Tutto il nu jazz Londinese soprattutto Alabaster DePlume. Tutta la psichedelia a partire dal ’66 ma anche la neo psichedelia, primi fra tutti i Black Angels. Pietre miliari come i Talk Talk (Spirt of Eden), i Dirty Three (Whatever You Love, You are) e i Silver Mt. Zion (Horses In The Sky). Anche tutto il cantautorato anni ’70 nostrano ha avuto una grossa influenza su di noi: da De Andrè a Battiato, passando anche per Francesco Guccini e Lucio Dalla.

“Pergamena”, la traccia che chiude l’album è una tenera lettera d’amore rivolta a una persona molto amata. A chi è dedicata?

È una sorta di testamento emotivo rivolto ai miei figli. È molto difficile trovare il momento giusto per entrare in certi argomenti, proprio per questo l’ho trasformato in una canzone a cui potranno accedervi quando saranno pronti e ne avranno voglia.

Lasciamoci con un’ultima domanda: il tema portante del vostro disco sono le “profondità prive di gravità”. Qual è il significato racchiuso in questo concetto?
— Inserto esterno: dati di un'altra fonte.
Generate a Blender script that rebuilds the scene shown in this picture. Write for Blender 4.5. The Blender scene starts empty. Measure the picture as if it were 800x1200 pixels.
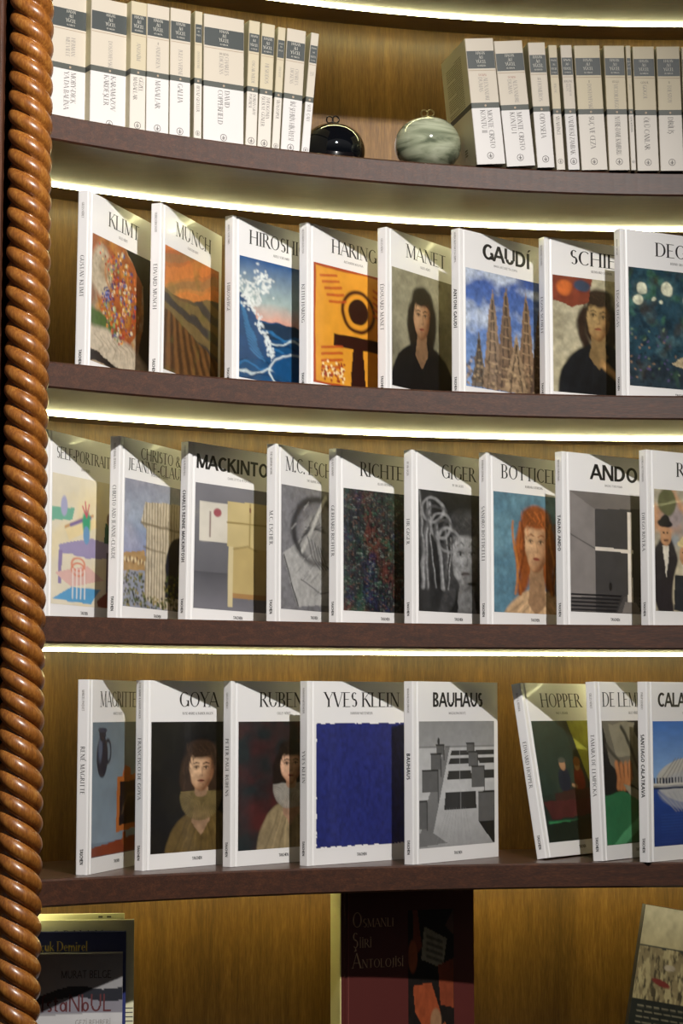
import bpy, bmesh, math, random
import numpy as np
from mathutils import Vector, Matrix

S = bpy.context.scene
COL = S.collection
R = math.radians
random.seed(7)

# ------------------------------------------------------------------ camera
FPX = 2400.0                      # focal length in pixels of the 800x1200 frame
PITCH = R(5.47)
CZ = 1.55                         # eye height
cam_d = bpy.data.cameras.new('camera')
cam = bpy.data.objects.new('camera', cam_d)
COL.objects.link(cam)
cam.location = (0, 0, CZ)
cam.rotation_euler = (R(90) + PITCH, 0, 0)
cam_d.sensor_fit = 'VERTICAL'
cam_d.sensor_height = 36.0
cam_d.lens = FPX / 1200.0 * 36.0
cam_d.clip_start = 0.05
S.camera = cam

# ------------------------------------------------------------------ world, lamps, exposure
S.view_settings.view_transform = 'Standard'
S.view_settings.look = 'None'
S.view_settings.gamma = 1.0
S.view_settings.use_curve_mapping = False
S.view_settings.exposure = 0.0
W = bpy.data.worlds.new('world')
S.world = W
W.use_nodes = True
# a dim room: dark floor below, pale lit ceiling above
_n, _l = W.node_tree.nodes, W.node_tree.links
_tc = _n.new('ShaderNodeTexCoord')
_sx = _n.new('ShaderNodeSeparateXYZ')
_cr = _n.new('ShaderNodeValToRGB')
_mr = _n.new('ShaderNodeMapRange')
_mr.inputs['From Min'].default_value = -1
_l.new(_tc.outputs['Generated'], _sx.inputs[0])
_l.new(_sx.outputs['Z'], _mr.inputs['Value'])
_l.new(_mr.outputs[0], _cr.inputs[0])
_e = _cr.color_ramp.elements
_e[0].position, _e[0].color = 0.45, (0.05, 0.045, 0.04, 1)
_e[1].position, _e[1].color = 0.66, (1.0, 0.98, 0.95, 1)
_l.new(_cr.outputs[0], _n['Background'].inputs[0])
_n['Background'].inputs[1].default_value = 0.12

sp = bpy.data.lights.new('ceiling_spot', 'SPOT')
sp.energy = 275
sp.color = (1.0, 0.965, 0.92)
sp.spot_size = R(80)
sp.spot_blend = 1.0
sp.shadow_soft_size = 0.018
spo = bpy.data.objects.new('ceiling_spot', sp)
COL.objects.link(spo)
spo.location = (0.45, 1.15, CZ + 1.5)
spo.rotation_euler = (Vector((-0.36, 2.75, CZ + 0.25)) - spo.location).to_track_quat('-Z', 'Y').to_euler()

LED_STRENGTH = 30.0
LED_COLOR = (1.0, 0.94, 0.47)

# ------------------------------------------------------------------ colour and material helpers
def s2l(c):
    c = np.asarray(c, dtype=float)
    return np.where(c <= 0.04045, c / 12.92, ((c + 0.055) / 1.055) ** 2.4)

def hx(h):
    return tuple(s2l([int(h[i:i + 2], 16) / 255 for i in (0, 2, 4)])) + (1.0,)

def mat(name, col, rough=0.5, metal=0.0, spec=0.5, coat=0.0, bump=0.0, bscale=200.0, vary=0.0):
    m = bpy.data.materials.new(name)
    m.use_nodes = True
    nt = m.node_tree
    b = nt.nodes['Principled BSDF']
    b.inputs['Base Color'].default_value = col
    b.inputs['Roughness'].default_value = rough
    b.inputs['Metallic'].default_value = metal
    b.inputs['Specular IOR Level'].default_value = spec
    b.inputs['Coat Weight'].default_value = coat
    if bump or vary:
        tc = nt.nodes.new('ShaderNodeTexCoord')
        n = nt.nodes.new('ShaderNodeTexNoise')
        n.inputs['Scale'].default_value = bscale
        n.inputs['Detail'].default_value = 4
        nt.links.new(tc.outputs['Object'], n.inputs['Vector'])
        if bump:
            bp = nt.nodes.new('ShaderNodeBump')
            bp.inputs['Strength'].default_value = bump
            bp.inputs['Distance'].default_value = 0.001
            nt.links.new(n.outputs['Fac'], bp.inputs['Height'])
            nt.links.new(bp.outputs['Normal'], b.inputs['Normal'])
        if vary:
            mx = nt.nodes.new('ShaderNodeMix')
            mx.data_type = 'RGBA'
            mx.inputs['A'].default_value = tuple(c * (1 - vary) for c in col[:3]) + (1,)
            mx.inputs['B'].default_value = tuple(min(1, c * (1 + vary)) for c in col[:3]) + (1,)
            nt.links.new(n.outputs['Fac'], mx.inputs['Factor'])
            nt.links.new(mx.outputs['Result'], b.inputs['Base Color'])
    return m

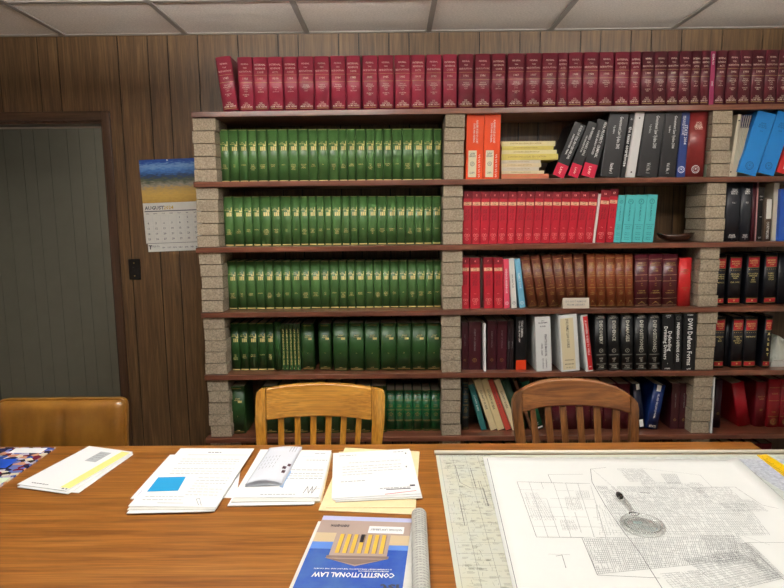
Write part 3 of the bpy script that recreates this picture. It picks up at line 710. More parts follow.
for i, (xb, w, xt) in enumerate(bb):
    book('brown law volume leaning left, %s from the light blue booklet' % ORD[i+1], 'book', 'brown law volumes on the fourth board', 3, 2.865, xb, w+1, xt, 256.4-.35*i, .18, 'hard', M_br2, sp_brown(i+1), key='br%d' % i)
bu = [588.4, 597.1, 606.6, 616.8, 625.9, 634.4]
for i in range(5):
    book('tan-brown upright law volume on the fourth board, %s from the white card' % ORD[i+1], 'book', 'brown law volumes on the fourth board', 3, 2.865, bu[i], bu[i+1]-bu[i]-.2, bu[i]-1.3, 254.3, .18, 'hard', M_br, sp_brown(i+7), key='bu%d' % i)
M_mar = cloth('oxblood_cloth', (78, 20, 30), .35, .35)
def sp_ox(v):
    def f(w, h, ys):
        a = MB()
        for t, z, hh in (('AMERICAN', .83, .024), ('JURISPRUDENCE', .79, .024), ('LEGAL', .72, .022), ('FORMS', .68, .022), (v, .535, .04), ('2D', .44, .02), ('TO', .40, .02), ('UNIFORM', .30, .02), ('COMMERCIAL', .26, .02)): text(a, t, w*.5, z*h, hh*h, w*.7, ys=ys)
        a.add([(w*.25, ys(w*.25)-.0005, .05*h), (w*.75, ys(w*.75)-.0005, .05*h), (w*.5, ys(w*.5)-.0006, .1*h)], [(0, 1, 2)])
        g = MB()
        for z in (.90, .60, .485, .15, .02): band(g, w*.02, w*.98, z*h, (z+.006)*h, ys=ys)
        return [('spine_lettering', a, M_goldd, None), ('spine_rule', g, mat('pale_rule', (190, 150, 120), .5), None)]
    return f
for i, (xb, w, xt) in enumerate([(634.8, 13.6, 635.4), (648.7, 13.5, 649.4), (662.6, 14.8, 663.6)]):
    book('thick oxblood law volume on the fourth board, %s of three' % ORD[i+1], 'book', 'oxblood law volumes', 3, 2.86, xb, w, xt, 254.3, .19, 'hard', M_mar, sp_ox(str(i+1)), key='ox%d' % i)
book('bright red hardback right of the oxblood volumes, beside the right pillar', 'book', None, 3, 2.86, 678.2, 12.2, 680.2, 258.2, .19, 'hard', cloth('bright_red_cloth', (190, 36, 38), .4, .2), horiz([('TEXAS', .76, .03, .5), ('PRACTICE', .72, .03, .7), ('GUIDE', .68, .026, .45), ('PROBATE', .38, .022, .6), ('2002', .34, .022, .5)], mat('dark_gilt', (150, 110, 70), .5)))
# white card at the front edge
z = shelfz(3, .85); x0 = Xat(562.8, 2.815, z); x1 = Xat(589, 2.815, z)
o = empty('label_card', (x0, 2.812, z+.0005), 'small white folded card on the front edge before the brown volumes', 'card')
o.rotation_euler.x = -.12
mb = MB(); mb.box(0, x1-x0, 0, .0008, 0, .05); mb.hexa([(0, .0008, .0495), (x1-x0, .0008, .0495), (x1-x0, .03, .002), (0, .03, .002)], [(0, .0016, .05), (x1-x0, .0016, .05), (x1-x0, .031, .003), (0, .031, .003)])
build(mb, 'card', mat('off_white_card', (206, 196, 180), .7), o)
t_ = MB(); text(t_, 'DO NOT REMOVE', (x1-x0)/2, .033, .009, .1); text(t_, 'FROM LIBRARY', (x1-x0)/2, .017, .009, .1); build(t_, 'lettering', M_lgrey, o)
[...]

Tutto il disco è proteso verso l’alto. L’intento è quello di rappresentare il momento che precede la catarsi, quel movimento tellurico composto da tante forze che spingono in direzioni diverse che poi una volta placate si trasformano in un nuovo equilibrio. “Le profondità di gravità” sono il nuovo equilibrio.